* [Directions]: Reproduce the entire listing word for word.

* [Source material]:
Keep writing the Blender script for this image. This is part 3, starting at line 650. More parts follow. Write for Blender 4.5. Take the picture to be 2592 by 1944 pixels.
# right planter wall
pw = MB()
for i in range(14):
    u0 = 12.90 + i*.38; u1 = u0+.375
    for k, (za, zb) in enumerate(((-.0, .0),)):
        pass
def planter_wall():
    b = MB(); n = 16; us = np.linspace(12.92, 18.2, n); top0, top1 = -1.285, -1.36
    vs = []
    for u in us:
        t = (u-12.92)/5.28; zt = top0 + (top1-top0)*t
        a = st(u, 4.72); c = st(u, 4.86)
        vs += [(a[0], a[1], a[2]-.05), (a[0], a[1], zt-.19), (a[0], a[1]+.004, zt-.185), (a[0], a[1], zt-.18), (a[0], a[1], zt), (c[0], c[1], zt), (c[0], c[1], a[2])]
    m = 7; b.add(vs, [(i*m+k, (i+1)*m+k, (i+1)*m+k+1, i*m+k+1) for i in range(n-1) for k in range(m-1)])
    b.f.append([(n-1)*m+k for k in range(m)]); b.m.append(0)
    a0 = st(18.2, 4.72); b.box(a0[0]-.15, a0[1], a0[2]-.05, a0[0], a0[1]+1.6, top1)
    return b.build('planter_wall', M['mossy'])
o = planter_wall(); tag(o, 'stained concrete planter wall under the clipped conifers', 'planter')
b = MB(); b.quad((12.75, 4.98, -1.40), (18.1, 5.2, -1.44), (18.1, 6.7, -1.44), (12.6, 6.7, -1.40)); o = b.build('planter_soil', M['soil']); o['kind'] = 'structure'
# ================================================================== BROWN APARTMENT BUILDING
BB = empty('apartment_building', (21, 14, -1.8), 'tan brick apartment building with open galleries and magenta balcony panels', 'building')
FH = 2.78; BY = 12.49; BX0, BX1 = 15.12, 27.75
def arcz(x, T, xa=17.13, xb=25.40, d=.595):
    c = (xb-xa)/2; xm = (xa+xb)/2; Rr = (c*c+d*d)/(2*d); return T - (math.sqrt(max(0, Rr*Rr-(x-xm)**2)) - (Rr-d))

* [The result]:
Keep writing the Blender script for this image. This is part 3, starting at line 650. More parts follow. Write for Blender 4.5. Take the picture to be 2592 by 1944 pixels.
# right planter wall
pw = MB()
for i in range(14):
    u0 = 12.90 + i*.38; u1 = u0+.375
    for k, (za, zb) in enumerate(((-.0, .0),)):
        pass
def planter_wall():
    b = MB(); n = 16; us = np.linspace(12.92, 18.2, n); top0, top1 = -1.285, -1.36
    vs = []
    for u in us:
        t = (u-12.92)/5.28; zt = top0 + (top1-top0)*t
        a = st(u, 4.72); c = st(u, 4.86)
        vs += [(a[0], a[1], a[2]-.05), (a[0], a[1], zt-.19), (a[0], a[1]+.004, zt-.185), (a[0], a[1], zt-.18), (a[0], a[1], zt), (c[0], c[1], zt), (c[0], c[1], a[2])]
    m = 7; b.add(vs, [(i*m+k, (i+1)*m+k, (i+1)*m+k+1, i*m+k+1) for i in range(n-1) for k in range(m-1)])
    b.f.append([(n-1)*m+k for k in range(m)]); b.m.append(0)
    a0 = st(18.2, 4.72); b.box(a0[0]-.15, a0[1], a0[2]-.05, a0[0], a0[1]+1.6, top1)
    return b.build('planter_wall', M['mossy'])
o = planter_wall(); tag(o, 'stained concrete planter wall under the clipped conifers', 'planter')
b = MB(); b.quad((12.75, 4.98, -1.40), (18.1, 5.2, -1.44), (18.1, 6.7, -1.44), (12.6, 6.7, -1.40)); o = b.build('planter_soil', M['soil']); o['kind'] = 'structure'
# ================================================================== BROWN APARTMENT BUILDING
BB = empty('apartment_building', (21, 14, -1.8), 'tan brick apartment building with open galleries and magenta balcony panels', 'building')
FH = 2.78; BY = 12.49; BX0, BX1 = 15.12, 27.75
def arcz(x, T, xa=17.13, xb=25.40, d=.595):
    c = (xb-xa)/2; xm = (xa+xb)/2; Rr = (c*c+d*d)/(2*d); return T - (math.sqrt(max(0, Rr*Rr-(x-xm)**2)) - (Rr-d))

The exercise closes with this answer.